WHAT YOU HAVE TO DO ▸
Could the lines from the start of the data through the line with "except Exception: pass" be set down exactly, with no pictures among them?
== == ==
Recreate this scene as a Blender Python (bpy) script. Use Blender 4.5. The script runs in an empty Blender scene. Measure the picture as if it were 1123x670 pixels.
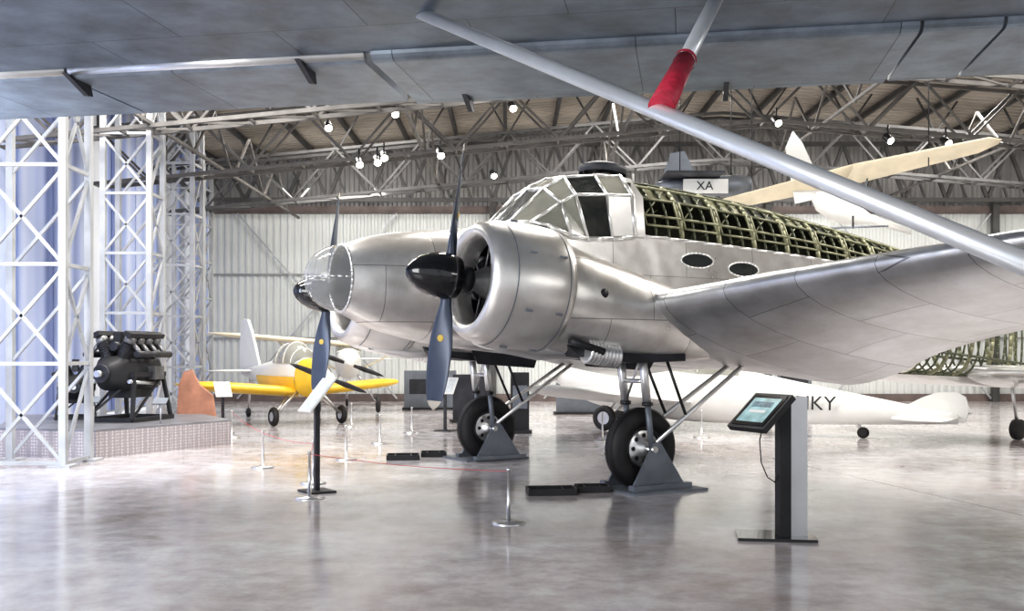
import bpy, math, random
from mathutils import Vector, Matrix
random.seed(7)
pi=math.pi
scene=bpy.context.scene
try:
    scene.view_settings.view_transform='Standard'
    scene.view_settings.look='Medium High Contrast'
except Exception: pass

# ------------------------------------------------------------------ materials
def newmat(name):
    m=bpy.data.materials.new(name); m.use_nodes=True
    return m,m.node_tree.nodes,m.node_tree.links,m.node_tree.nodes['Principled BSDF']
def c4(c): return (c[0],c[1],c[2],1)
def mat(name,col,metal=0,rough=.5,var=.12,scale=3,bump=0,alpha=1,emit=None,es=0,coat=0):
    m,n,l,b=newmat(name)
    b.inputs['Metallic'].default_value=metal
    b.inputs['Roughness'].default_value=rough
    tc=n.new('ShaderNodeTexCoord'); no=n.new('ShaderNodeTexNoise')
    no.inputs['Scale'].default_value=scale; no.inputs['Detail'].default_value=5
    l.new(tc.outputs['Object'],no.inputs['Vector'])
    cr=n.new('ShaderNodeValToRGB')
    cr.color_ramp.elements[0].position=.3; cr.color_ramp.elements[1].position=.7
    cr.color_ramp.elements[0].color=c4([max(0,x*(1-var)) for x in col])
    cr.color_ramp.elements[1].color=c4([min(1,x*(1+var)) for x in col])
    l.new(no.outputs['Fac'],cr.inputs['Fac']); l.new(cr.outputs['Color'],b.inputs['Base Color'])
    if bump:
        bp=n.new('ShaderNodeBump'); bp.inputs['Strength'].default_value=bump; bp.inputs['Distance'].default_value=.02
        l.new(no.outputs['Fac'],bp.inputs['Height']); l.new(bp.outputs['Normal'],b.inputs['Normal'])
    if alpha<1: b.inputs['Alpha'].default_value=alpha
    if emit:
        b.inputs['Emission Color'].default_value=c4(emit); b.inputs['Emission Strength'].default_value=es
    if coat: b.inputs['Coat Weight'].default_value=coat
    return m
def panel(name,col,axes=('X','Z'),bw=.9,bh=.45,metal=.75,rough=.34,mort=.008,var=.1,dirt=.25,off=.5,line=.35,wavy=.25):
    m,n,l,b=newmat(name)
    tc=n.new('ShaderNodeTexCoord'); sp=n.new('ShaderNodeSeparateXYZ'); cb=n.new('ShaderNodeCombineXYZ')
    l.new(tc.outputs['Object'],sp.inputs[0]); l.new(sp.outputs[axes[0]],cb.inputs[0]); l.new(sp.outputs[axes[1]],cb.inputs[1])
    br=n.new('ShaderNodeTexBrick'); br.inputs['Scale'].default_value=1
    br.inputs['Brick Width'].default_value=bw; br.inputs['Row Height'].default_value=bh
    br.inputs['Mortar Size'].default_value=mort; br.inputs['Mortar Smooth'].default_value=.2
    br.offset=off
    br.inputs['Color1'].default_value=c4([x*(1-var) for x in col]); br.inputs['Color2'].default_value=c4([min(1,x*(1+var)) for x in col])
    br.inputs['Mortar'].default_value=c4([x*line for x in col])
    l.new(cb.outputs[0],br.inputs['Vector'])
    no=n.new('ShaderNodeTexNoise'); no.inputs['Scale'].default_value=2.2; no.inputs['Detail'].default_value=8; no.inputs['Roughness'].default_value=.65
    l.new(tc.outputs['Object'],no.inputs['Vector'])
    cr=n.new('ShaderNodeValToRGB'); cr.color_ramp.elements[0].position=.3; cr.color_ramp.elements[1].position=.65
    d=1-dirt; cr.color_ramp.elements[0].color=(d,d*.98,d*.95,1); cr.color_ramp.elements[1].color=(1,1,1,1)
    l.new(no.outputs['Fac'],cr.inputs['Fac'])
    mx=n.new('ShaderNodeMixRGB'); mx.blend_type='MULTIPLY'; mx.inputs['Fac'].default_value=1
    l.new(br.outputs['Color'],mx.inputs[1]); l.new(cr.outputs['Color'],mx.inputs[2]); l.new(mx.outputs[0],b.inputs['Base Color'])
    b.inputs['Metallic'].default_value=metal
    mr=n.new('ShaderNodeMapRange'); mr.inputs['To Min'].default_value=rough-.08; mr.inputs['To Max'].default_value=rough+.14
    l.new(no.outputs['Fac'],mr.inputs['Value']); l.new(mr.outputs[0],b.inputs['Roughness'])
    bp=n.new('ShaderNodeBump'); bp.inputs['Strength'].default_value=.25; bp.inputs['Distance'].default_value=.01; bp.invert=True
    l.new(br.outputs['Fac'],bp.inputs['Height'])
    n3=n.new('ShaderNodeTexNoise'); n3.inputs['Scale'].default_value=3.0; n3.inputs['Detail'].default_value=1
    l.new(tc.outputs['Object'],n3.inputs['Vector'])
    b2=n.new('ShaderNodeBump'); b2.inputs['Strength'].default_value=wavy; b2.inputs['Distance'].default_value=.05
    l.new(n3.outputs['Fac'],b2.inputs['Height']); l.new(bp.outputs['Normal'],b2.inputs['Normal']); l.new(b2.outputs['Normal'],b.inputs['Normal'])
    return m
SILV_F=panel('silver_skin_side',(.84,.825,.80),('X','Z'),1.15,.62,mort=.005,line=.4,rough=.28,metal=.82)
SILV_W=panel('silver_skin_wing',(.72,.73,.745),('X','Y'),1.4,.8,rough=.30,mort=.005,line=.4,metal=.82)
SILV_C=panel('silver_cowl',(.86,.845,.82),('X','Z'),3.0,30.0,rough=.31,metal=.76,mort=.005,dirt=.18,wavy=.12)
SILV=mat('silver_paint',(.80,.80,.79),.78,.28,.08)
STEEL=mat('brushed_steel',(.66,.66,.66),.9,.3,.08)
GREYW=panel('grey_wing_underside',(.20,.245,.305),('X','Y'),1.7,1.1,metal=.35,rough=.42,dirt=.6,mort=.006)
GREYF=panel('grey_flap_underside',(.29,.34,.40),('X','Y'),2.2,2.4,metal=.35,rough=.4,dirt=.5,mort=.006)
BLACKG=mat('gloss_black',(.012,.012,.014),0,.12,.2,coat=.5)
BLACK=mat('matt_black',(.02,.02,.022),0,.55,.3)
RUB=mat('tyre_rubber',(.020,.019,.020),0,.6,.3,6,.2)
DARK=mat('dark_metal',(.05,.05,.055),.6,.45,.4,6)
MIDM=mat('engine_grey_metal',(.20,.20,.20),.7,.4,.3,6)
DKPAINT=mat('dark_bay',(.035,.037,.045),.2,.5,.4)
BLADE=mat('blade_blue_grey',(.07,.085,.12),.3,.35,.2)
TIP=mat('blade_tip',(.55,.50,.42),.1,.5,.1)
YEL=mat('yellow_paint',(.86,.55,.05),0,.35,.08)
ORANGE=mat('orange_paint',(.50,.25,.17),0,.5,.3)
WHITE=mat('white_paint',(.84,.84,.81),0,.35,.04)
CREAM=mat('cream_fabric',(.86,.77,.58),0,.5,.1)
GREEN=mat('green_primer_frame',(.10,.11,.07),.3,.45,.3,9)
GREENY=mat('yellow_green_frame',(.26,.26,.165),.3,.45,.3,9)
OLIVE=mat('olive_lining',(.038,.040,.027),0,.7,.5,5)
RED=mat('red_paint',(.50,.035,.07),0,.45,.25,14)
GLASS=mat('tinted_perspex',(.16,.17,.17),0,.06,.1,alpha=.55,coat=.6)
DGLASS=mat('dark_perspex',(.03,.035,.035),0,.06,.1,alpha=.9,coat=.6)
BEIGEG=mat('painted_lit_perspex',(.38,.38,.33),0,.1,.4,1.5,alpha=.8,coat=.6)  # bright look of panes with a lit interior is put into the colour
TRUSS=mat('truss_dark_grey_paint',(.080,.079,.078),.1,.55,.25)
TRUSSB=mat('truss_grey_paint',(.118,.112,.105),.1,.55,.25)
COLP=mat('column_light_paint',(.44,.45,.46),.2,.45,.15)
BEAMR=mat('red_oxide_beam',(.16,.125,.115),0,.6,.2)
ROPE=mat('red_rope',(.6,.08,.1),0,.7,.1)
PLINTHT=mat('plinth_top',(.30,.30,.32),.6,.4,.2)
LEDGE=mat('grey_steel_plate',(.20,.22,.25),.4,.45,.2)
INT=mat('cockpit_interior',(.05,.05,.045),0,.7,.4)
LAMP=mat('lamp_glow',(1,.9,.75),0,.5,0,emit=(1,.92,.78),es=20)
GOLD=mat('yellow_decal',(.7,.5,.1),0,.5,.05)

def checker_plate():
    m,n,l,b=newmat('checker_plate_steel')
    tc=n.new('ShaderNodeTexCoord'); v=n.new('ShaderNodeTexVoronoi'); v.inputs['Scale'].default_value=22
    v.inputs['Randomness'].default_value=.15
    l.new(tc.outputs['Object'],v.inputs['Vector'])
    cr=n.new('ShaderNodeValToRGB'); cr.color_ramp.elements[0].position=.2;cr.color_ramp.elements[1].position=.5
    cr.color_ramp.elements[0].color=(.70,.66,.66,1);cr.color_ramp.elements[1].color=(.42,.38,.39,1)
    l.new(v.outputs['Distance'],cr.inputs['Fac']); l.new(cr.outputs[0],b.inputs['Base Color'])
    b.inputs['Metallic'].default_value=.3; b.inputs['Roughness'].default_value=.4
    bp=n.new('ShaderNodeBump'); bp.inputs['Strength'].default_value=.5; bp.invert=True
    l.new(v.outputs['Distance'],bp.inputs['Height']); l.new(bp.outputs[0],b.inputs['Normal'])
    return m
CHECK=checker_plate()
def floor_mat():
    m,n,l,b=newmat('polished_concrete')
    tc=n.new('ShaderNodeTexCoord')
    n1=n.new('ShaderNodeTexNoise'); n1.inputs['Scale'].default_value=.5; n1.inputs['Detail'].default_value=9; n1.inputs['Roughness'].default_value=.62
    n2=n.new('ShaderNodeTexNoise'); n2.inputs['Scale'].default_value=3.2; n2.inputs['Detail'].default_value=8; n2.inputs['Roughness'].default_value=.72
    l.new(tc.outputs['Object'],n1.inputs['Vector']); l.new(tc.outputs['Object'],n2.inputs['Vector'])
    cr=n.new('ShaderNodeValToRGB'); cr.color_ramp.elements[0].position=.36; cr.color_ramp.elements[1].position=.62
    cr.color_ramp.elements[0].color=(.46,.41,.395,1); cr.color_ramp.elements[1].color=(.66,.645,.66,1)
    l.new(n1.outputs['Fac'],cr.inputs['Fac'])
    cr2=n.new('ShaderNodeValToRGB'); cr2.color_ramp.elements[0].position=.36; cr2.color_ramp.elements[1].position=.6
    cr2.color_ramp.elements[0].color=(.66,.64,.635,1); cr2.color_ramp.elements[1].color=(1,1,1,1)
    l.new(n2.outputs['Fac'],cr2.inputs['Fac'])
    mx=n.new('ShaderNodeMixRGB'); mx.blend_type='MULTIPLY'; mx.inputs['Fac'].default_value=.85
    l.new(cr.outputs[0],mx.inputs[1]); l.new(cr2.outputs[0],mx.inputs[2])
    mp=n.new('ShaderNodeMapping'); mp.inputs['Rotation'].default_value=(0,0,math.radians(-11)); mp.inputs['Location'].default_value=(5.57,16,0)
    l.new(tc.outputs['Object'],mp.inputs['Vector'])
    br=n.new('ShaderNodeTexBrick'); br.offset=0; br.inputs['Scale'].default_value=1; br.inputs['Brick Width'].default_value=12; br.inputs['Row Height'].default_value=36
    br.inputs['Mortar Size'].default_value=.014; br.inputs['Color1'].default_value=(1,1,1,1);br.inputs['Color2'].default_value=(1,1,1,1);br.inputs['Mortar'].default_value=(.3,.25,.25,1)
    l.new(mp.outputs[0],br.inputs['Vector'])
    m2=n.new('ShaderNodeMixRGB'); m2.blend_type='MULTIPLY'; m2.inputs['Fac'].default_value=1
    l.new(mx.outputs[0],m2.inputs[1]); l.new(br.outputs['Color'],m2.inputs[2]); l.new(m2.outputs[0],b.inputs['Base Color'])
    mr=n.new('ShaderNodeMapRange'); mr.inputs['From Min'].default_value=.3; mr.inputs['From Max'].default_value=.7
    mr.inputs['To Min'].default_value=.08; mr.inputs['To Max'].default_value=.22
    l.new(n2.outputs['Fac'],mr.inputs['Value']); l.new(mr.outputs[0],b.inputs['Roughness'])
    b.inputs['IOR'].default_value=1.7
    bp=n.new('ShaderNodeBump'); bp.inputs['Strength'].default_value=.05; bp.inputs['Distance'].default_value=.05
    l.new(n1.outputs['Fac'],bp.inputs['Height']); l.new(bp.outputs[0],b.inputs['Normal'])
    return m
FLOOR=floor_mat()
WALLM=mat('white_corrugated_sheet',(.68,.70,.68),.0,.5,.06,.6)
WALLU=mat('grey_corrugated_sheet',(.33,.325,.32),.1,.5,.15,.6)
ROOFM=mat('beige_corrugated_roof',(.44,.40,.345),.1,.55,.2,.8)
def leftwall():
    m,n,l,b=newmat('painted_daylight_panels')
    tc=n.new('ShaderNodeTexCoord'); sp=n.new('ShaderNodeSeparateXYZ'); cb=n.new('ShaderNodeCombineXYZ')
    l.new(tc.outputs['Object'],sp.inputs[0]); l.new(sp.outputs['Y'],cb.inputs[0]); 
    no=n.new('ShaderNodeTexNoise'); no.inputs['Scale'].default_value=.8; no.inputs['Detail'].default_value=2
    l.new(cb.outputs[0],no.inputs['Vector'])
    cr=n.new('ShaderNodeValToRGB'); e=cr.color_ramp.elements
    e[0].position=.38; e[0].color=(.13,.18,.42,1); e[1].position=.60; e[1].color=(.86,.90,.97,1)  # blue and white bands paint daylight behind the panels into the colour
    e2=e.new(.47); e2.color=(.46,.55,.86,1)
    l.new(no.outputs['Fac'],cr.inputs['Fac']); l.new(cr.outputs[0],b.inputs['Base Color']); b.inputs['Roughness'].default_value=.45
    return m
LEFTM=leftwall()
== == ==
THE REPLY ▸
Recreate this scene as a Blender Python (bpy) script. Use Blender 4.5. The script runs in an empty Blender scene. Measure the picture as if it were 1123x670 pixels.
import bpy, math, random
from mathutils import Vector, Matrix
random.seed(7)
pi=math.pi
scene=bpy.context.scene
try:
    scene.view_settings.view_transform='Standard'
    scene.view_settings.look='Medium High Contrast'
except Exception: pass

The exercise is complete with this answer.